**WHAT YOU ARE ASKED TO DO:** Transcribe all the records exactly and omit any images they hold.

## start TASK MATERIAL

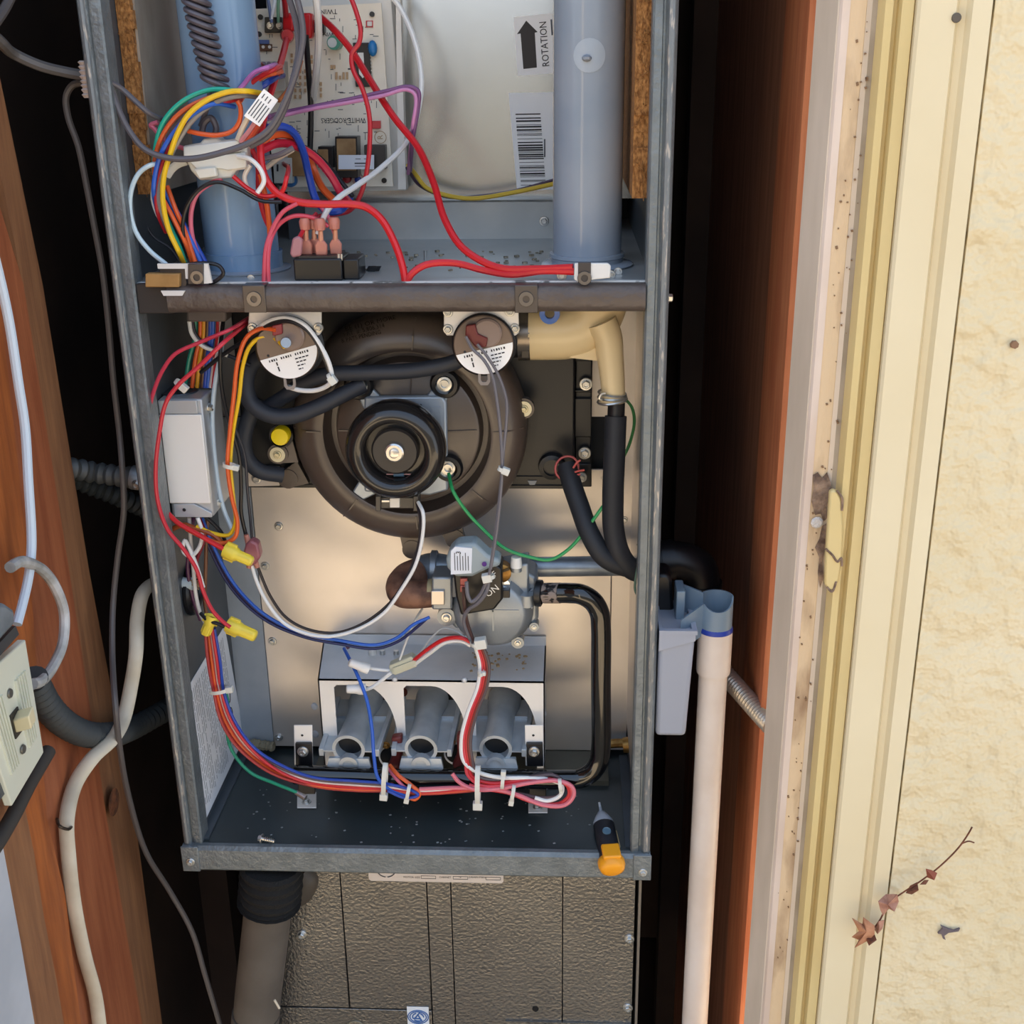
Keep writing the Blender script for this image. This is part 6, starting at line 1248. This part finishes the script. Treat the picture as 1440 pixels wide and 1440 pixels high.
leaf(1283, 1250, [(1274, 1256), (1280, 1246), (1290, 1241), (1292, 1252), (1282, 1258)], lfd)
leaf(1309, 1229, [(1302, 1222), (1310, 1224), (1318, 1228), (1314, 1238), (1304, 1234)], mat('leaf_red', '8c4a38', .8))
leaf(1299, 1240, [(1294, 1244), (1300, 1238), (1306, 1238), (1302, 1244)], lfd)
bg_ = thing('bark_flake', 'small dark grey bark flake stuck on the stucco wall', 'debris', A(1330, 1310, Yg-.006))
G().prism(px([(1319, 1313), (1326, 1306), (1323, 1302), (1334, 1307), (1342, 1309), (1350, 1306), (1348, 1310), (1334, 1312), (1328, 1316), (1330, 1322), (1326, 1320), (1324, 1314)], Yg-.0065), (0, .002, 0)).obj('flake', mat('bark', '6a5f62', .9), bg_)
sp2 = thing('brown_speck', 'small brown speck on the stucco at the right edge', 'debris', A(1427, 485, Yg-.005))
G().lathe(A(1427, 485, Yg-.006), FR, [(.003, -.002), (.0028, .0008), (0, .0012)], 7).obj('speck', mat('speck_brown', '8a6a52', .9), sp2)
nl = thing('nail_head', 'dark nail head on the cream trim board near the top', 'nail', A(1345, 25, Yg))
G().lathe(A(1345, 25, Yg-.0004), FR, [(.0032, 0), (.003, .001), (.0012, .0014), (0, .001)], 14).obj('head', mat('nail', '5a534a', .6), nl)

GROUPS = {'gas_burner': 'venturi burners in a row', 'pressure_switch': 'round pressure switches under the rail', 'cable_tie': 'white cable ties on the wiring', 'drain_hose': 'black drain hoses',
          'vent_pipe': 'upright vent pipes', 'manifold_support': 'manifold support tabs', 'flexible_conduit': 'flexible conduits', 'rubber_hose': 'dark rubber pressure hoses', 'spade_connector': 'red spade connectors', 'cable': 'loose cables'}
for o in bpy.data.objects:
    k = o.name.split('.')[0]
    if o.parent or 'category' not in o: continue
    if k == 'wire_nut': o['group'] = 'yellow wire nuts' if o['label'].startswith('yellow') else 'white wire nuts'
    elif k == 'wire': o['group'] = 'wires above the rail' if PX(o.data.vertices[0].co)[1] < 400 else 'wires below the rail'
    elif k in GROUPS: o['group'] = GROUPS[k]
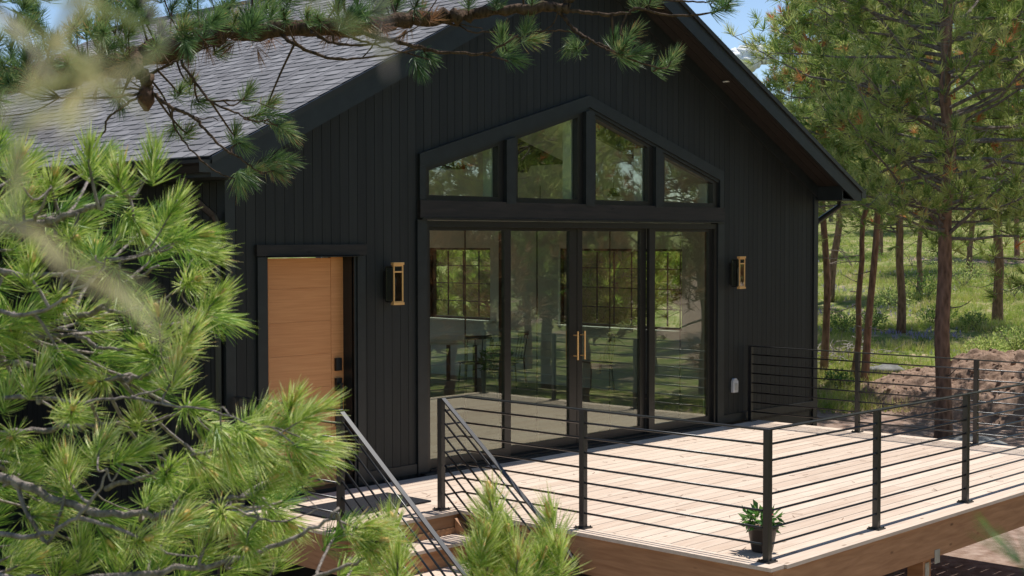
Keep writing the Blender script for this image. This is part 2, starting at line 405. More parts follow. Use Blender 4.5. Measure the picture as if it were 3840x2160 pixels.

## end TASK MATERIAL

**SOLUTION TO THE EXERCISE:**
Keep writing the Blender script for this image. This is part 6, starting at line 1248. This part finishes the script. Treat the picture as 1440 pixels wide and 1440 pixels high.
leaf(1283, 1250, [(1274, 1256), (1280, 1246), (1290, 1241), (1292, 1252), (1282, 1258)], lfd)
leaf(1309, 1229, [(1302, 1222), (1310, 1224), (1318, 1228), (1314, 1238), (1304, 1234)], mat('leaf_red', '8c4a38', .8))
leaf(1299, 1240, [(1294, 1244), (1300, 1238), (1306, 1238), (1302, 1244)], lfd)
bg_ = thing('bark_flake', 'small dark grey bark flake stuck on the stucco wall', 'debris', A(1330, 1310, Yg-.006))
G().prism(px([(1319, 1313), (1326, 1306), (1323, 1302), (1334, 1307), (1342, 1309), (1350, 1306), (1348, 1310), (1334, 1312), (1328, 1316), (1330, 1322), (1326, 1320), (1324, 1314)], Yg-.0065), (0, .002, 0)).obj('flake', mat('bark', '6a5f62', .9), bg_)
sp2 = thing('brown_speck', 'small brown speck on the stucco at the right edge', 'debris', A(1427, 485, Yg-.005))
G().lathe(A(1427, 485, Yg-.006), FR, [(.003, -.002), (.0028, .0008), (0, .0012)], 7).obj('speck', mat('speck_brown', '8a6a52', .9), sp2)
nl = thing('nail_head', 'dark nail head on the cream trim board near the top', 'nail', A(1345, 25, Yg))
G().lathe(A(1345, 25, Yg-.0004), FR, [(.0032, 0), (.003, .001), (.0012, .0014), (0, .001)], 14).obj('head', mat('nail', '5a534a', .6), nl)

GROUPS = {'gas_burner': 'venturi burners in a row', 'pressure_switch': 'round pressure switches under the rail', 'cable_tie': 'white cable ties on the wiring', 'drain_hose': 'black drain hoses',
          'vent_pipe': 'upright vent pipes', 'manifold_support': 'manifold support tabs', 'flexible_conduit': 'flexible conduits', 'rubber_hose': 'dark rubber pressure hoses', 'spade_connector': 'red spade connectors', 'cable': 'loose cables'}
for o in bpy.data.objects:
    k = o.name.split('.')[0]
    if o.parent or 'category' not in o: continue
    if k == 'wire_nut': o['group'] = 'yellow wire nuts' if o['label'].startswith('yellow') else 'white wire nuts'
    elif k == 'wire': o['group'] = 'wires above the rail' if PX(o.data.vertices[0].co)[1] < 400 else 'wires below the rail'
    elif k in GROUPS: o['group'] = GROUPS[k]
Keep writing the Blender script for this image. This is part 2, starting at line 405. More parts follow. Use Blender 4.5. Measure the picture as if it were 3840x2160 pixels.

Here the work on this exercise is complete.